Ensuite, la question des avoirs monétaires appartenant à des entités publiques est susceptible d'être résolue. Rasheed Bank, Rafidain Bank et Central Bank of Iraq ont vu leurs avoirs gelés en France. Leur dégel et leur transfert dépendent donc de la France. Toutefois, s'agissant d'avoirs sous tutelle publique, il pourrait être demandé à ces entités de procéder directement au virement de leurs avoirs au FDI. Cela se présenterait en quelque sorte comme une "auto-expropriation", voulue par les trois banques concernées.
Les banques françaises dans lesquelles sont placés ces fonds ont été sollicitées et ne voient pas d'inconvénient à cette procédure, qui pourrait intervenir après autorisation de l'Etat.
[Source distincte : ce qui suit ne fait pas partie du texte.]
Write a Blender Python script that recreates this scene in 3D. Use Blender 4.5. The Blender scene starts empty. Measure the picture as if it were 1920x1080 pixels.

Une solution concertée en ce domaine est donc très probable.
Le dernier dossier concerne les avoirs de la société Al Arabi Trading, d'un montant de 4 millions d'euros, et de M. Al Tikriti Mohamed, pour une somme de 0,02 million d'euros, associés à l'ancien régime irakien.
L'auto-expropriation ne semble pas envisageable, car il s'agit de personnes physiques, protégées en conséquence par le droit de propriété.
Dans ces conditions, le transfert doit se faire d'autorité, soit par la loi - mais les enjeux concernés, 4 millions d'euros, sont faibles - soit par un autre acte juridique tel qu'un décret, un arrêté ou une décision du ministre.
Quel que soit le support juridique retenu, la décision n'est toutefois pas à l'abri d'un recours fondé, par exemple, sur l'atteinte au droit de propriété. Cela dépendra donc de l'attitude de ces deux personnes.
J'espère avoir répondu ainsi aux interrogations de Mme Nathalie Goulet.